Fortunately, the local agency called LAORE, which occupies itself with rural development, organises courses both in Scano Montiferro and in all of Sardinia. This has led a group of young people, who have participated in some of these courses, to start an agricultural cooperative with the intention of continuing the work of Salvatore. He has given them seeds and now they are also cultivating violet potatoes and the grapevines Pascale Nieddu and Pascale Biancu. Besides, they are also grafting fruit trees like pear and apple trees. I really hope that he will go on spreading seeds to other agriculturalists all across Sardinia.

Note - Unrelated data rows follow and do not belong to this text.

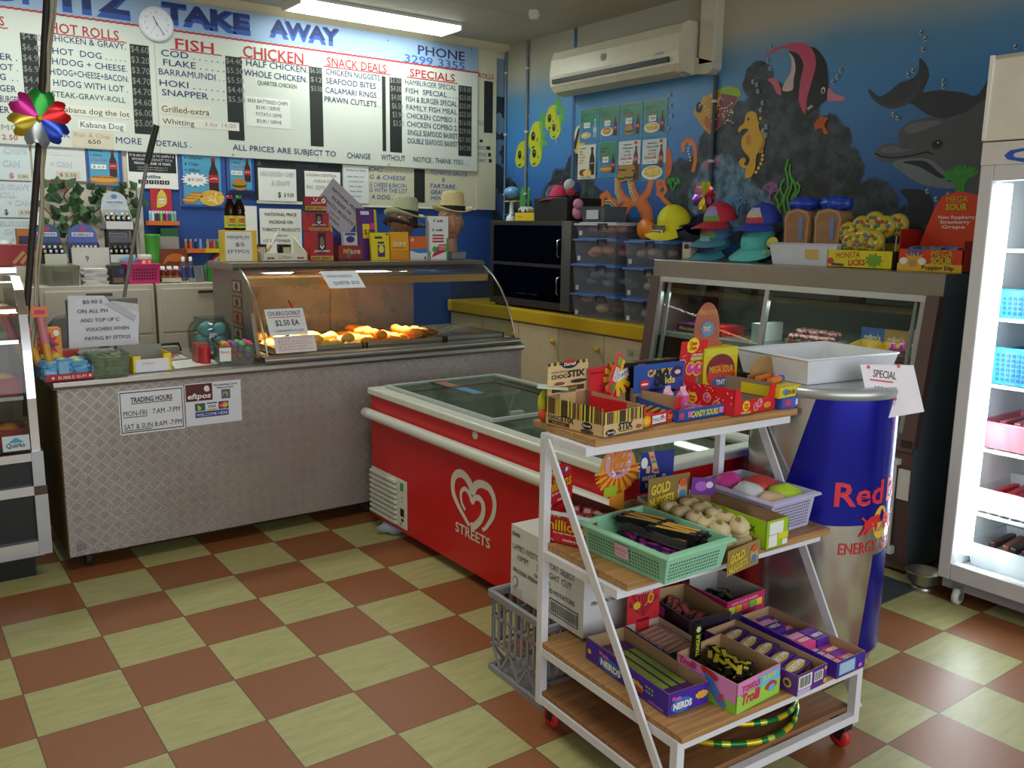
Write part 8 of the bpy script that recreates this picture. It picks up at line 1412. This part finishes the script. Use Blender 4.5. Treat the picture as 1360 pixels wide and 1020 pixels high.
tfill(bg,'candy_bag',.425,-.235,S2,-.05,2,5,-.08,.08,-.145,.14,'cream cloth look bag of gum in the tan tray','candy','cloth look gum bags',3,.026,.5,.3,.25,6)
def lime(b,fl,d,h,ff,w,fh):b.disc(fl,.10,.055,.055,.028,M('c8c41e'),2,22,.15);b.text(fl,'ALPHA',.065,.045,.02,M('3a4a1a'),w=.07,bold=1.8,k=4);b.text(fl,'EX',.24,.045,.02,M('3a4a1a'),w=.03,bold=1.5,k=3);b.rect(ff,.012,.045,.075,.082,PAPER,1);b.rect(ff,.012,.006,.05,.042,PAPER,1);b.rect(ff,.055,.025,.10,.045,M('d8d02a'),1);b.rect(ff,.075,.005,.098,.022,PAPER,1)
tray('lime green carton between the tan tray and the lavender basket',.563,-.245,S2,.02,.10,.31,.088,.088,'9cc41c',lime)
basket('lavender plastic basket of soft toys in bags at the right end of the middle shelf',.715,-.185,S2,math.radians(2),.215,.30,.115,'b9b4d4')
b=MB();b.rect(frY(0,0,0),0,0,.001,.001,WHITE)
for i,(x,y,z,rx,ry,rz2,c,n)in enumerate(((-.05,.10,.06,.05,.045,.04,'d83a9a','bright pink'),(.06,-.09,.055,.05,.06,.035,'a8c82a','lime green'),(.05,.02,.075,.06,.05,.03,'c8403a','red'),(-.06,-.01,.065,.05,.05,.035,'c8ccce','silver'),(-.03,-.10,.05,.05,.05,.035,'c8a888','tan'),(.06,.11,.055,.045,.04,.035,'8a8a92','grey'))):
 b=MB();b.ball((0,0,0),(rx,ry,rz2),M(c,.5,noise=.2,scale=25),18,12,lambda p:p*(1+.1*math.sin(p.x*90+i)*math.cos(p.y*80)));o=b.build('bagged_toy');o.location=T2(x*.8,y*.85,S2+z,.715,-.185,.035);tag(o,n+' bagged soft toy lying in the lavender basket','toy')
o=card(0,0,0,.085,.055,.004,'6a2a8a','purple_packet','purple packet hooked on the left rim of the lavender basket','packet',lambda b,f,w,h:(b.disc(f,.4*w,.5*h,.25*w,.3*h,M('a85ac0'),1),b.disc(f,.75*w,.6*h,.15*w,.2*h,M('d8c8d8'),1)));o.location=TF(.535,-.12,S2+.095);o.rotation_euler=(0,.1,TA-.3)
# ---- lower shelf
NP='43209a'
def nlogo(b,f,x,y,w,h):b.disc(f,x+w*.45,y+h*.42,w*.5,h*.45,M('2f6fc0'),2,24);b.text(f,'NERDS',x+w*.06,y+h*.22,h*.4,WHITE,w=w*.85,bold=2.4,k=4);b.text(f,'Wonka',x-w*.02,y+h*.78,h*.28,M('e06ac0'),w=w*.42,bold=1.4,k=4,shear=.1)
def nerdp(b,fl,d,h,ff,w,fh):nlogo(b,fl,.07,.006,.11,.048);b.disc(fl,.235,.028,.035,.016,M('d8a83a'),2,20,.15);b.disc(fl,.24,.022,.028,.008,M('a8402a'),3);[b.disc(fl,.28+.012*(i%3),.045-.012*(i//3),.004,.004,M('7ac04a'),2,10)for i in range(6)];b.rect(fl,.29,.006,.35,.014,M('7a5ac0'),2);b.disc(fl,.02,.03,.009,.008,M('d8a83a'),2);nlogo(b,ff,.012,.006,.075,.046);b.disc(ff,.115,.035,.024,.012,M('d8a83a'),2,18,.15)
tray('long purple candy rope box at the left front of the lower shelf',.105,-.345,S3,math.radians(-3),.14,.365,.066,.064,NP,nerdp)
tfill(stick('5a2a7a','7a9a3a',.32,.016),'candy_rope',.105,-.345,S3,-.05,1,4,-.001,.001,-.055,.055,'long rainbow candy rope pack in the long purple rope box','candy','ropes in the purple box',1,.02,.03,0,.03,7)
for o in[q for q in bpy.data.objects if q.name.startswith('candy_rope')]:
 k=[q.name for q in bpy.data.objects if q.name.startswith('candy_rope')].index(o.name);o.location=T2(-.045+k*.03,0,S3+.006,.105,-.345,-.05);o.rotation_euler=(0,0,TA-.05+PI/2)
def tong(b,fl,d,h,ff,w,fh):
 b.rect(fl,0,0,d,.028,M('8ac83a'),1);b.text(fl,'Trolli',.01,.07,.02,M('c8285a'),w=.06,bold=1.6,k=3,shear=.2);b.sheet(curve([(.085,.09),(.12,.088),(.145,.075),(.13,.065),(.1,.07)],3),M('c02a2a'),fl,2);b.sheet(curve([(.1,.075),(.125,.07),(.15,.04),(.175,.01),(.15,.004),(.125,.03)],3),M('4a7ac8'),fl,3);b.text(fl,'JE',.145,.02,.018,M('c83a4a'),bold=1.4,k=4)
 b.rect(ff,0,0,w,.05,M('9ad04a'),1);b.rect(ff,.09,.045,w*.98,.078,M('6ac0e0'),1);b.text(ff,'FUNNY',.11,.06,.014,M('e8d83a'),w=.06,bold=1.4,k=3);b.text(ff,'TONGUE',.02,.055,.018,M('c8406a'),w=.08,bold=1,k=3);b.text(ff,'Trolli',.02,.02,.03,M('d02a5a'),w=.08,bold=2,k=3,shear=.2);b.sheet(curve([(.12,.035),(.15,.05),(.175,.035),(.15,.02)],3),M('c83a3a'),ff,3);b.disc(ff,.15,.03,.015,.01,M('6ab0d8'),4)
tray('pink and green tongue candy box in the middle front of the lower shelf',.272,-.50,S3,math.radians(5),.19,.205,.092,.085,'d88ac0',tong)
tfill(stick('1a1418','b8a82a',.07,.009),'candy_bar',.272,-.50,S3+.03,.09,2,6,-.035,.035,-.06,.06,'black and yellow wrapped candy in the pink tongue box','candy','candies in the tongue box',3,.016,.55,.6,.12,8)
t=thing('candy_bar','black wrapped candy bar standing upright in the pink tongue box','candy',T2(-.035,.085,S3+.06,.272,-.50,.09),TA);b=MB();b.box(-.014,-.005,0,.014,.005,.11,M('1a1816',.35));f=frY(-.014,-.005,0);b.text(f,'TONGUE',.02,.012,.014,M('b8c02a'),w=.065,bold=1.6,k=2,rot=PI/2);b.disc(f,.014,.092,.01,.01,M('c8c8a0'),1,12,.2);part(b,'wrapper',t)
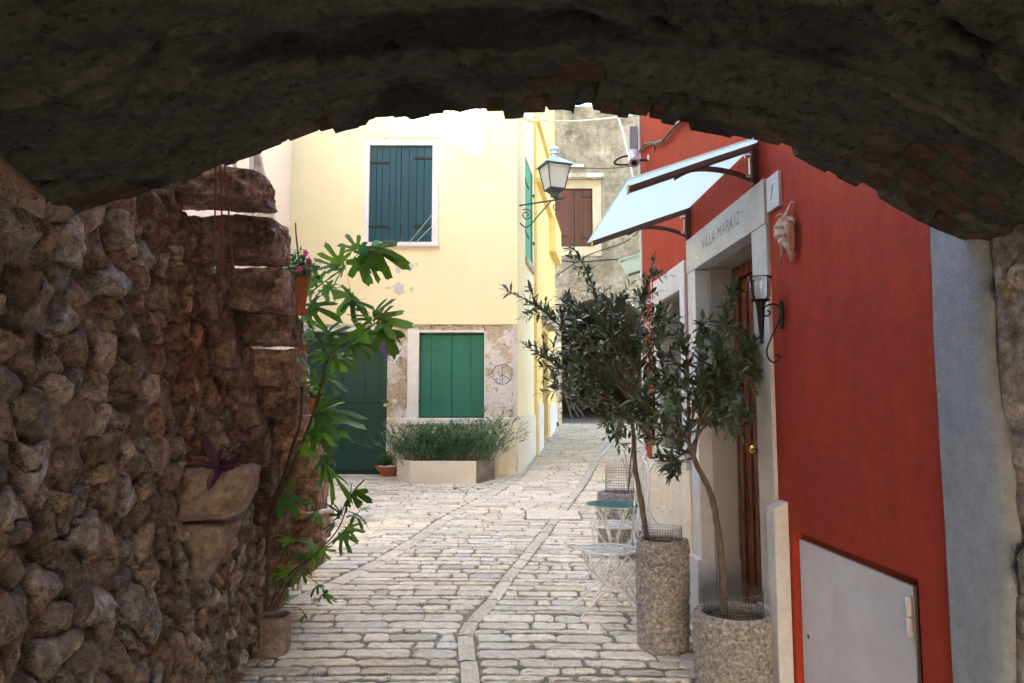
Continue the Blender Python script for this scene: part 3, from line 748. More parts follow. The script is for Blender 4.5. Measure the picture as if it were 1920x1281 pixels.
# lower storey
DX0, DX1 = yx(566), yx(727); DZ = yz(622); WX0, WX1 = yx(786), yx(908); WZ0, WZ1 = yz(783), yz(622)
mb = holed(MB(), YEL, XL, yx(765), .2, ZL - .002, [(DX0, DX1, .2, DZ, .16)], d=-.03)
mb.build('rough_plaster', M['rough_pl'], yh)
mb = MB(); holed(mb, YEL, WX1, XR, yz(783), ZL - .002, (), d=-.028); holed(mb, YEL, yx(765), WX1, WZ1 + .0, ZL - .002, (), d=-.03)
mb.add([YEL(XR, -.028, yz(783)), YEL(XR, -.028, ZL), SD(S0, 0, ZL), SD(S0, 0, yz(783))], [(0, 1, 2, 3)])
mb.build('worn_plaster', M['rough_pl2'], yh)
mb = MB(); mb.box(XR - .07, XR + .006, -.03, .004, yz(783), ZL - .004, fr=YEL); mb.build('corner_stone', M['white_stone'], yh)
mb = MB(); mb.box(yx(765), WX0, -.16, .0, WZ0, WZ1 + .0, fr=YEL); mb.box(WX1, WX1 + .02, -.16, -.02, WZ0, WZ1, fr=YEL); mb.box(yx(765), WX1, -.16, -.026, WZ1 - .01, WZ1 + .03, fr=YEL)
mb.build('window_jamb', M['frame_white'], yh, bevel=.006)
mb = MB(); mb.box(yx(752), WX1 + .06, -.16, .07, yz(797), yz(784), fr=YEL); mb.build('window_sill', M['frame_white'], yh, bevel=.02)
mb = MB()
for a, b in ((yx(728), yx(752)), (yx(752.4), yx(967))): mb.box(a, b, -.16, .012, .2, yz(783) - (.1 if a > yx(750) else 0), fr=YEL)
mb.box(yx(755), WX1 + .04, -.16, .02, .2, yz(798), fr=YEL)
mb.box(yx(908), yx(967), -.16, .013, .2, yz(784), fr=YEL)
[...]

Salvatore also showed us his wine cellar, but which looked more like an artist’s workshop since he works as an artist in winter spending his days in his workshop where he creates sculptures of cork, like models of nuraghes, toys, kitchen utensils and other objects in common usage, everything done manually with his tools.

When we were about to leave, his wife Maria showed us a selection of beans and other legumes all of which are preserved for sowing later, but also garlic, onions, tomatoes, Sardinian potatoes with red skin, that is all of them genuine products of their lands. We were also shown very rustic and rather unevenly shaped tomatoes, common tomatoes which are sun-dried, then put in glass jars together with brine and stored in a dark and cool place. They also had a cheese called Casizolu, where the curd is stretched and kneaded in hot water, developing a stringy, fibrous body. It is shaped like a pear and it is made by using milk from cows of the race Modicana Sarda.

It was a real pleasure to spend a sunny morning with this family and enjoyable to get to know such open and kind persons like Salvatore and Maria.